Des déclarations qui s’ajoutent à d’autres
Arrêtons-nous ici pour poser une question. Un chef de gouvernement peut-il prendre le risque d’une confrontation à la fois avec la presse, un syndicat et le patronat? La réponse est évidemment non, dans la logique des choses, mais…. Quoi qu’il en soit, ces deux déclarations, qui ressemblent à une tentative de diabolisation de certains acteurs, ne sont pas, le moins qu’on puisse dire, inopportunes. En témoignent les réactions du Syndicat National des Journalistes Tunisiens (SNJT) et de l’INRIC (Instance Nationale de la Réforme de l’Information et de la Communication) sur le rendu médiatique du gouvernement Jebali, et les réactions plus récentes de l’UGTT et de l’UTICA sur la déclaration du chef du gouvernement sur Mosaïque Fm.
Arrêtons-nous également pour dire que ces déclarations, qui jettent de l’huile sur le feu dans un contexte notamment économique des plus difficiles: asphyxie de certains secteurs dont celui du tourisme, recul de la croissance et vague déferlante du chômage… sont l’expression d’un déficit certain au niveau de la communication du gouvernement. Elles s’ajoutent à d’autres sur lesquelles des membres du gouvernements ont été obligés de contredire ou de préciser, affirmant qu’elles ont été sorties de leur contexte ou mal interprétées.
Les gouvernants tunisiens donnent, à ce propos, l’impression de n’avoir pas retenu des règles simples au niveau de la gouvernance médiatique en temps de crise. Car, force est de le constater, la Tunisie est en crise.
La règle qu’il faut respecter en la circonstance est d’user d’un discours rassembleur et non d’un discours qui divise les Tunisiens qui portent des convictions différentes et qui se doivent d’être mobilisées en cette période difficile.
Il s’agit là du reste d’un discours de tout homme d’Etat au pouvoir. Qui est a fortiori dans un régime démocratique, jugé pour ses déclarations et ses actes. Il est connu que tout gouvernant peut payer cher tout écart le jour où il sollicitera de nouveau les suffrages populaires.
Parler sans heurter les uns et les autres
L’homme d’Etat –les expériences l’ont montré- se tient à une conduite rigoureuse au niveau de la stratégie de communication. D’abord, parler peu et de n’intervenir que seulement lorsqu’il s’agit de réagir à des propos ou des questions qui lui sont directement adressées. Afin d’éviter de créer précisément des divisions et des réactions à la chaîne.
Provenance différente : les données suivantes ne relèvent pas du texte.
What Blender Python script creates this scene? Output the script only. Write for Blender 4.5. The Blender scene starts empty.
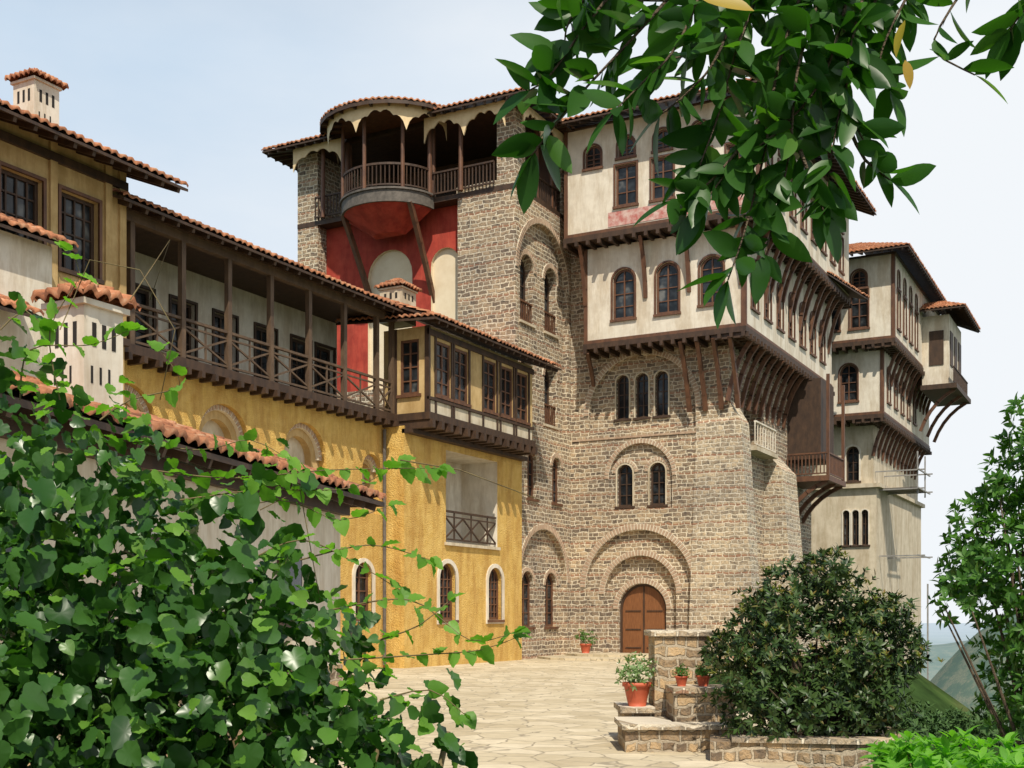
import bpy, math, random
import numpy as np
from mathutils import Vector, Matrix
from mathutils.geometry import tessellate_polygon
random.seed(7); rng=np.random.default_rng(11)
scene=bpy.context.scene
H=1.8; F=1190.0; HY=615.0
YAW=math.radians(28.2); SN=math.sin(YAW); CS=math.cos(YAW)
# ---- survey helpers: world X axis / Y axis are the monastery's wall directions (metres)
def c2w(r,d): return (CS*r-SN*d, SN*r+CS*d)
def pt(p,y,d):
    X,Y=c2w((p-512)/F*d,d); return Vector((X,Y,H+(HY-y)/F*d))
# ------------------------------------------------------------------ materials
def newmat(name):
    m=bpy.data.materials.new(name); m.use_nodes=True
    nt=m.node_tree; b=nt.nodes['Principled BSDF']; return m,nt,b
def N(nt,t,**k):
    n=nt.nodes.new(t)
    for a,v in k.items(): setattr(n,a,v)
    return n
def noise(nt,vec,scale,detail=4,rough=.6):
    n=N(nt,'ShaderNodeTexNoise'); n.inputs['Scale'].default_value=scale; n.inputs['Detail'].default_value=detail
    n.inputs['Roughness'].default_value=rough
    if vec is not None: nt.links.new(vec,n.inputs['Vector'])
    return n
def ramp(nt,fac,stops):
    r=N(nt,'ShaderNodeValToRGB'); nt.links.new(fac,r.inputs['Fac'])
    cr=r.color_ramp
    while len(cr.elements)<len(stops): cr.elements.new(.5)
    for e,(p,c) in zip(cr.elements,stops):
        e.position=p; e.color=(c[0],c[1],c[2],1)
    return r
def mixc(nt,fac,a,b,mode='MIX'):
    m=N(nt,'ShaderNodeMix',data_type='RGBA',blend_type=mode)
    for s,v in ((0,fac),(6,a),(7,b)):
        if hasattr(v,'is_linked') or hasattr(v,'links'): nt.links.new(v,m.inputs[s])
        elif s==0: m.inputs[0].default_value=v
        else: m.inputs[s].default_value=(v[0],v[1],v[2],1)
    return m.outputs[2]
def math_(nt,op,a,b=0.0,c=None):
    m=N(nt,'ShaderNodeMath',operation=op)
    for i,v in enumerate((a,b,c)):
        if v is None: continue
        if hasattr(v,'links'): nt.links.new(v,m.inputs[i])
        else: m.inputs[i].default_value=v
    return m.outputs[0]
def objv(nt): return N(nt,'ShaderNodeTexCoord').outputs['Object']
def bump(nt,b,h,strength=.4,dist=.02):
    bp=N(nt,'ShaderNodeBump'); bp.inputs['Strength'].default_value=strength; bp.inputs['Distance'].default_value=dist
    nt.links.new(h,bp.inputs['Height']); nt.links.new(bp.outputs[0],b.inputs['Normal'])
def plain(name,c1,c2,scale=6,rough=.85,bs=0,bd=.01,stain=None,vscale=None,grime=None):
    m,nt,b=newmat(name); v=objv(nt)
    if vscale:
        mp=N(nt,'ShaderNodeMapping'); mp.inputs['Scale'].default_value=vscale; nt.links.new(v,mp.inputs[0]); v=mp.outputs[0]
    n=noise(nt,v,scale,3,.65)
    r=ramp(nt,n.outputs[0],[(.32,c1),(.68,c2)]); col=r.outputs[0]
    if stain:
        mp=N(nt,'ShaderNodeMapping'); mp.inputs['Scale'].default_value=(1.6,1.6,.3); nt.links.new(objv(nt),mp.inputs[0])
        s=noise(nt,mp.outputs[0],1.1,5,.75)
        sr=ramp(nt,s.outputs[0],[(.43,(1,1,1)),(.58,tuple((1+2*q)/3 for q in stain)),(.74,stain)])
        col=mixc(nt,1.0,col,sr.outputs[0],'MULTIPLY')
    nt.links.new(col,b.inputs['Base Color']); b.inputs['Roughness'].default_value=rough
    if bs: n2=noise(nt,v,scale*7,2,.6); bump(nt,b,n2.outputs[0],bs,bd)
    return m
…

Il est bon de s’interroger sur les raisons qui ont poussé, par exemple, le porte-parole du gouvernement, Samir Dilou, d’évoquer ceux qui, si l’on croit des vidéos diffusées sur Internet, «n’ouvraient leur bouche que face à leur dentiste» (en référence aux journalistes critiqueurs) ou la ministre de la Femme, Sihem Badi, de parler du «mariage coutumier» en termes de «liberté personnelle».
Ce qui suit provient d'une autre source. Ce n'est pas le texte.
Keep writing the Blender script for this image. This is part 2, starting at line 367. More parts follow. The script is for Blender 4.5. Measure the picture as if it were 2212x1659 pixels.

Ensuite, parler sans heurter les uns et les autres. Les spécialistes de la communication politique ont inventé pour cela un terme devenu un véritable concept «le politiquement correct». Assimilé par quelques-uns à l’hypocrisie, «le politiquement correct» consiste à adoucir excessivement les formulations. Pour ce faire, certains conseillent aux politiques d’utiliser un vocabulaire bien ficelé qu’ils traduisent par une liste d’expressions. Ainsi, «un handicapé» devient «une personne à besoin spécifique», «un mensonge» devient «une contre-vérité», la misère est une exclusion“, l’immigration est la diversité, un noir est un homme de couleur, un chômeur est un demandeur d’emploi… Ces mots et bien d’autres sont aujourd’hui passés dans notre vocabulaire sans qu’on s’en rende compte.
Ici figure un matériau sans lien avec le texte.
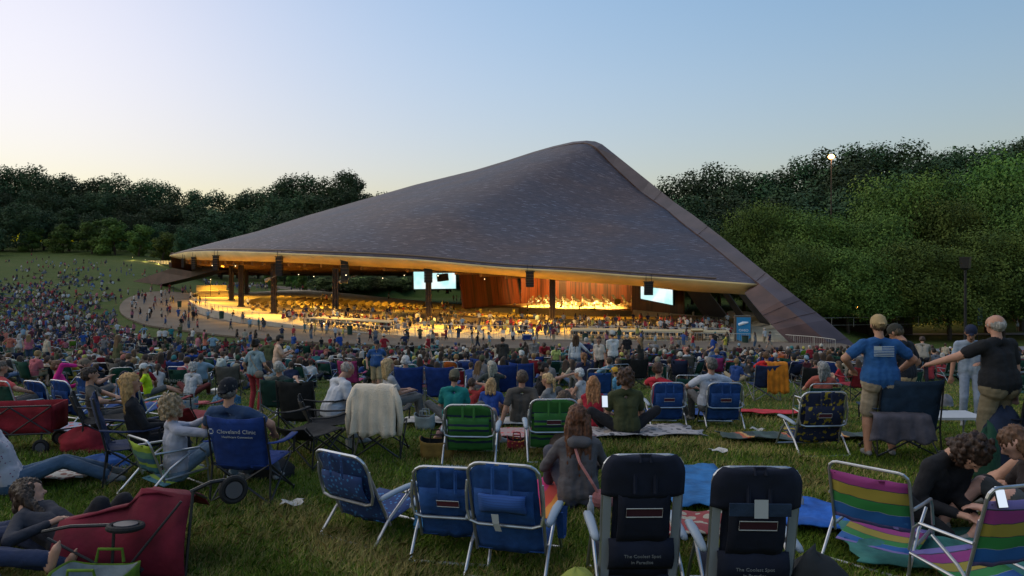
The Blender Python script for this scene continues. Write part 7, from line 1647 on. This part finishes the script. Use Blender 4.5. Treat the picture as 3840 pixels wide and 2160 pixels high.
# lamps low on the wall end
for (x, y, lab) in ((-21.9, 82.6, 'small bright floor lamp at the end of the low wall'), (-23.6, 83.6, 'small bright floor lamp beside the first steps')):
    lamp('step_lamp', (x, y, zt(x, y)+.5), 60, YEL, .1, label=lab, bulb=.10)
# blue banner pylon
x, y = 22.9, 70.5; e = empty('banner_pylon', (x, y, zt(x, y)), R(-8), 'blue banner pylon lettered OHIO at the right end of the terrace', 'sign')
MB().box((0, .25, 1.35), (1.6, .5, 2.7)).build('housing', mat('pylon_brown', (.10, .08, .06), .6), e)
MB().add([(-.38, -.02, .25), (.2, -.02, .02), (.72, -.02, .55), (.72, -.02, 2.55), (-.62, -.02, 2.55), (-.62, -.02, .35)], [(0, 1, 2, 3, 4, 5)]).build('banner', mat('banner_blue', (.02, .20, .42), .6), e)
t_ = text_mesh('lettering', 'OHIO', .36, mat('banner_white', (.7, .75, .8), .7), e, (.05, -.035, 1.25), (R(90), 0, 0), .004)
MB().tube([(-.45, -.04, 1.80), (0, -.05, 1.98), (.5, -.04, 2.05)], [.12, .16, .06], 8).build('printed_emblem', mat('banner_white', (1, 1, 1)), e)
# wooden podium and usher desk
e = empty('usher_podium', (18.9, 72.6, zt(18.9, 72.6)), 0, 'wooden usher podium with papers left of the blue banner', 'podium')
MB().box((0, 0, .55), (1.1, .6, 1.1)).build('body', mat('podium_wood', (.26, .13, .05), .5, vary=.2), e); MB().box((0, -.05, 1.16), (1.2, .7, .06), rot=(.15, 0, 0)).build('desk_top', mat('podium_top', (.5, .38, .2), .5), e)
# ---- orchestra: stands and chairs on the stage
M_ST = mat('music_stand_metal', (.05, .05, .05), .4); M_WH = mat('sheet_paper', (.75, .72, .62), .7)
ms = empty('music_stand', (0, 0, 0), 0, 'black music stand with pale sheets on the lit stage', 'music stand', 'music stands on the stage')
MB().box((0, 0, 1.15), (.62, .04, .42), rot=(-.35, 0, 0)).build('desk', M_ST, ms); MB().add([(-.24, -.09, 1.0), (.24, -.09, 1.0), (.24, .04, 1.33), (-.24, .04, 1.33)], [(0, 1, 2, 3)]).build('sheet', M_WH, ms)
MB().tube([(0, 0, 0), (0, 0, 1.1)], .02, 5).tube([(-.25, -.1, 0), (0, 0, .25), (.25, -.1, 0)], .015, 4).tube([(0, .28, 0), (0, 0, .25)], .015, 4).build('stem', M_ST, ms)
cp = empty('orchestra_chair', (0, 0, 0), 0, 'white covered orchestra chair on the lit stage', 'chair', 'orchestra chairs on the stage'); fchair(cp, M_FCW)
bpy.context.view_layer.update(); index_kids(ms); index_kids(cp); first = True
for ring in range(7):
    rr = 3.4+ring*1.55; n_ = 5+ring*2
    for i in range(n_):
        a = R(-72+144*i/(n_-1)); x = 14.5+math.sin(a)*rr*1.02; y = 128.2+math.cos(a)*rr*1.25+1.2
        if y > 147.3 or x > 23.4 or x < 3: continue
        z = -8.6+(.25 if ring > 4 else 0)+(.3 if ring > 5 else 0); c = ms if first else copy_tree(ms); c.location = (x, y, z); c.rotation_euler.z = -a+R(180)
        c2 = cp if first else copy_tree(cp); c2.location = (x+math.sin(a)*.75, y+math.cos(a)*.75, z); c2.rotation_euler.z = -a+R(180)+rc.uniform(-.3, .3); first = False
mb = MB(); mb.prism([(6, 144), (11, 146.5), (17, 147), (22, 146), (22, 142.5), (16, 143.6), (11, 143.2), (8, 141.5)], -8.62, -8.36); pp(mb.build('stage_riser', M_SFL))
items = []
for (x, y) in ((12.5, 128.8), (14.8, 130.5), (10.2, 131), (16.5, 128.6), (13.2, 132.5), (17.8, 131), (9, 129.5), (15.5, 134), (11.4, 135)): items.append((rc.choice(['chair', 'chair_w', 'stand']), (x, y, -8.58), R(180)+rc.uniform(-1, 1), rc.choice([0, 0, 9]), 1.0))
mass('musicians', items, 'musicians in white tops tuning on the bright stage', .05)
e = empty('easel', (18.6, 125.4, -8.6), R(10), 'wooden easel with a yellow board at the right of the stage', 'easel'); MB().box((0, 0, 1.5), (1.1, .05, .9)).build('board', mat('yellow_board', (.60, .42, .08), .6), e)
MB().tube([(-.45, 0, 0), (0, 0, 2.0)], .025, 5).tube([(.45, 0, 0), (0, 0, 2.0)], .025, 5).tube([(0, .6, 0), (0, 0, 2.0)], .025, 5).build('legs', M_ST, e)
e = empty('double_bass', (14.6, 126.4, -8.45), R(30), 'amber cello lying on its side at the stage front', 'cello')
MB().ell((0, 0, .0), (.55, .32, .14)).ell((-.55, 0, 0), (.42, .26, .13)).build('body', mat('cello_varnish', (.34, .12, .03), .3), e); MB().bar((-.9, 0, .05), (-1.7, .1, .12), .06).build('neck', M_ST, e)
for (x, y, lab) in ((1.6, 133.4, 'tall flag on a pole at the left of the stage'), (22.1, 122.6, 'flag on a pole against the dark side wall')):
    e = empty('flag', (x, y, -8.7), 0, lab, 'flag'); MB().tube([(0, 0, 0), (0, 0, 3.6)], .03, 6).build('pole', M_ST, e)
    for i_ in range(5): pass
    MB().grid([[(.05+.05*math.sin(j*2.1+i*.4), -.06*math.cos(j*1.7), 3.4-i*.32) for j in range(4)] for i in range(8)], thick=.05).tube([(.05, -.05, 3.3), (.02, -.09, 1.2)], .11, 7).build('cloth', mat('flag_cloth', (.35, .05, .05), .8, col2=(.5, .45, .45), vscale=3), e)
# ---- right hand side: dark fence, lamp posts, stalls, sign
def board_fence(a, b, h, m, label, n=12, z=None):
    a, b = Vector(a), Vector(b); e = empty('board_fence', (a.x, a.y, ground(a.x, a.y)), 0, label, 'fence'); mb = MB(); ps = MB()
    for i in range(n):
        p, q2 = a.lerp(b, i/n), a.lerp(b, (i+1)/n); zz = min(ground(p.x, p.y), ground(q2.x, q2.y))
        MB().bar((p.x-a.x, p.y-a.y, h/2+zz-e.location.z), (q2.x-a.x-.02, q2.y-a.y, h/2+zz-e.location.z), .12, h).build('panel', m, e)
    return e
M_FEN = mat('dark_fence_boards', (.035, .02, .018), .8, vary=.2)
board_fence((38, 96), (58, 103), 2.2, M_FEN, 'dark brown board fence behind the arch foot under the trees'); 
railing([(34, 88), (46, 90), (58, 92)], 'thin pipe handrail along the road at the right', None, bars=False, post=3)
# lamp posts
x, Y = (3117-CX)/F*118, 118; top = (HY-590)/F*Y; gz = ground(x, Y)
e = empty('street_lamp', (x, Y, gz), 0, 'very tall thin lamp post with an orange glowing head above the trees', 'lamp post'); H_ = top-gz
MB().tube([(0, 0, 0), (0, 0, H_)], [.16, .08], 8).build('pole', M_COLM, e); MB().ell((0, 0, H_+.1), (.5, .5, .4), n=12, m=8).build('lamp_head', mat('sodium_glow', (.9, .6, .3), .5, emit=(1, .50, .13), estr=5), e)
MB().bar((-.7, 0, H_-.05), (.7, 0, H_-.05), .12, .10).build('crossarm', M_COLM, e)
d = bpy.data.lights.new('lamp_light', 'POINT'); d.energy = 350; d.color = (1, .6, .3); d.shadow_soft_size = .4; o = bpy.data.objects.new('lamp_light', d); COL.objects.link(o); o.parent = e; o.location = (0, -.9, H_+.1)
x, Y = (3620-CX)/F*60, 60; gz = ground(x, Y); H_ = (HY-1010)/F*Y-gz
e = empty('street_lamp', (x, Y, gz), 0, 'unlit black box headed lamp post before the trees at the right', 'lamp post')
MB().tube([(0, 0, 0), (0, 0, H_)], [.13, .10], 10).build('pole', M_BLK, e); MB().tube([(0, 0, H_-.05), (0, 0, H_+.12), (0, 0, H_+.98)], [.2, .45, .52], 4).build('lamp_head', M_BLK, e); MB().tube([(0, 0, H_+.98), (0, 0, H_+1.05)], [.56, .56], 4).build('cap', M_BLK, e)
# lit stalls under the right trees
M_GLOW = mat('warm_window_glow', (.9, .6, .2), .5, emit=(1, .62, .16), estr=2.2)
rs = random.Random(5)
for i, (px, py, w) in enumerate(((3120, 1178, 2.4), (3215, 1170, 2.0), (3330, 1176, 3.0), (3440, 1185, 3.4), (3530, 1172, 2.0), (3600, 1160, 1.6))):
    Y = 122+2*i; x = (px-CX)/F*Y; z = ground(x, Y); e = empty('market_stall', (x, Y, z), 0, ['small lit stall nearest the arch leg under the trees', 'narrow lit stall with a dark canopy', 'wide lit stall behind the tan cap', 'widest lit stall under the low branches', 'dim lit stall right of the widest one', 'small glowing stall near the box lamp post'][i], 'stall', 'lit stalls under the right trees')
    MB().box((0, 0, 3.0), (w+1, 2.4, .18), rot=(.12, 0, 0)).build('canopy', M_FEN, e)
    for s_ in (-1, 1): MB().bar((s_*w/2, 0, 0), (s_*w/2, 0, 3), .12).build('post', M_BLK, e)
    MB().box((0, 0, .5), (w, .8, 1.0)).build('counter', M_FEN, e); MB().box((0, .3, 2.3), (w*.5, .08, .5)).build('lit_sign', M_GLOW, e)
    d = bpy.data.lights.new('stall_light', 'POINT'); d.energy = 260; d.color = (1, .62, .2); d.shadow_soft_size = .3; o = bpy.data.objects.new('stall_light', d); COL.objects.link(o); o.parent = e; o.location = (0, -.4, 2.4)
x, Y = (3665-CX)/F*88, 88; e = empty('banner_sign', (x, Y, ground(x, Y)), 0, 'tall grey vertical banner sign beside the box lamp post', 'sign'); MB().tube([(0, 0, 0), (0, 0, 4.5)], .06, 6).build('pole', M_BLK, e); MB().box((.35, 0, 3.2), (.55, .03, 2.2)).build('banner', mat('banner_grey', (.08, .12, .16), .8), e)
# glowing fence beyond the far lawn, at the left
e = empty('lit_fence', (-114, 225, ground(-114, 225)), 0, 'long pale fence glowing yellow beyond the far lawn', 'fence')
a, b = at(485, 226), at(645, 216); mb = MB(); zz = (HY-984)/F*220
for i in range(16):
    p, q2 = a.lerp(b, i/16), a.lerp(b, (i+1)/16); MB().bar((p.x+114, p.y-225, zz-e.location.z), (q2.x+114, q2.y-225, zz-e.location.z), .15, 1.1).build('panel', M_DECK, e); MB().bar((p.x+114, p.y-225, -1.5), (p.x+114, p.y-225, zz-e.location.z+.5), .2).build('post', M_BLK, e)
for t_ in (.2, .5, .8): lamp('fence_lamp', tuple(a.lerp(b, t_)+Vector((0, -3, zz-a.z+2.2))), 220, (1, .72, .25), .3, label='small lamp lighting the far pale fence', group='lamps at the far fence', bulb=.05)
# festoon of small lamps beyond the pavilion
for i, px in enumerate((880, 955, 1190, 1270, 1340, 1432, 1512)):
    lamp('path_lamp', tuple(V(px, 1024, 180)), 120, (1, .85, .6), .2, label='small round lamp on the rear beam of the pavilion', group='round lamps along the rear beam', bulb=.12)
# floodlights on a jib at two columns
for (x, y, lab) in ((-20.5, 94.5, 'pale floodlight arm reaching left of the fourth column'), (-33, 102, 'pale floodlight arm reaching over the left benches')):
    e = empty('floodlight_arm', (x, y, -3.0), 0, lab, 'floodlight'); MB().tube([(-2.2, 0, .4), (0, 0, 1.2)], .05, 6).build('arm', M_GREYF, e); MB().tube([(-2.4, 0, .2), (-1.6, 0, .55)], [.3, .2], 10).build('lamp_head', mat('lamp_shell', (.3, .26, .2), .5), e)
# ------------------------------------------------------------------ grass blades on the near lawn
def grass(name, n, y0, y1, h0, w0, seed):
    rg = np.random.RandomState(seed); u = rg.rand(n)
    y = 1/(1/y0+(1/y1-1/y0)*u); x = (rg.rand(n)*2-1)*(y*.74+2.6)
    zz = np.interp(y, [0, 6, 9.4, 28, 45], [-2.42, -2.42, -2.55, -4.65, -6.3])
    cl = np.sin(x*1.3+np.sin(y*1.1)*2)*np.cos(y*1.7+x*.6)+.6*np.sin(x*4.1+y*3.3); h = h0*(.5+.9*rg.rand(n))*(1+.28*cl); w = w0*(.7+.6*rg.rand(n))*(y/7)**.55
    a = rg.rand(n)*2*math.pi; lx, ly = rg.normal(size=n)*.55*h+.15*h, rg.normal(size=n)*.55*h
    c, s_ = np.cos(a)*w/2, np.sin(a)*w/2
    v = np.stack([np.c_[x-c, y-s_, zz-.01], np.c_[x+c, y+s_, zz-.01], np.c_[x+lx*.45+c*.6, y+ly*.45+s_*.6, zz+h*.62], np.c_[x+lx, y+ly, zz+h*.9], np.c_[x+lx*.45-c*.6, y+ly*.45-s_*.6, zz+h*.62]], 1).reshape(-1, 3)
    me = bpy.data.meshes.new(name); me.vertices.add(n*5); me.vertices.foreach_set('co', v.ravel()); me.loops.add(n*5); me.loops.foreach_set('vertex_index', np.arange(n*5, dtype=np.int32))
    me.polygons.add(n); me.polygons.foreach_set('loop_start', np.arange(0, n*5, 5, dtype=np.int32)); me.polygons.foreach_set('loop_total', np.full(n, 5, np.int32))
    dry = (rg.rand(n)+.34*cl > .68); mi = np.where(dry, 2, (rg.rand(n) < .5).astype(int)).astype(np.int32); me.polygons.foreach_set('material_index', mi)
    for nm, c1 in (('grass_blade', (.15, .215, .024)), ('grass_blade_deep', (.085, .145, .018)), ('grass_blade_straw', (.34, .27, .10))): me.materials.append(mat(nm, c1, .8, vary=.35, vscale=1.3, spec=.1))
    me.update(calc_edges=True); o = bpy.data.objects.new(name, me); COL.objects.link(o); return tag(o, 'short uneven grass with dry straw coloured tufts', 'grass', kind='stuff')
grass('grass', 560000, 3.9, 26, .06, .0065, 4)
«Gouverner, c’est faire croire»
Enfin, toujours relativiser sinon exprimer une autre lecture. Ainsi, un homme politique verra une crise comme une chance pour prouver que l’on peut relever les défis; la critique acerbe comme l’expression libre des pensées; un opposant comme un adversaire politique qui participe au débat d’idées; une décision contraire à nos intérêts comme une décision qui a été prise à l’encontre de beaucoup de parties, est en train d’être sérieusement examinée et qui ne semble pas pour le moment avoir les effets que l’on imagine…
Cette manière de faire a ces adversaires. Mais, l’expérience montre que les politiques lorsqu’ils vont au charbon n’ont pas d’autre choix que de l’adopter.
Inutile de préciser que chaque intervention est bien préparée dans l’objectif de distiller seulement les messages que l’on veut faire passer et que les communicants imaginent pour les politiques les questions qui pourraient être posées et les réponses qui pourraient leur être apportées. Certains politiques prennent même des cours pour apprendre à maîtriser le parler en public et notamment face à la presse où le franc-parler est banni.
Le penseur italien de la Renaissance, que l’on présente comme un philosophe, un théoricien de la politique, de l’histoire et de la guerre, Nicolas Machiavel (le père du «Machiavélisme», théorie qui consiste à conquérir le pouvoir et à le conserver) affirmait, déjà au 15ème siècle, que «gouverner c’est faire croire». Pour signifier à ceux auxquels il adressait notamment des conseils et apprenait «des règles de conduite» la primauté de la communication dans la politique.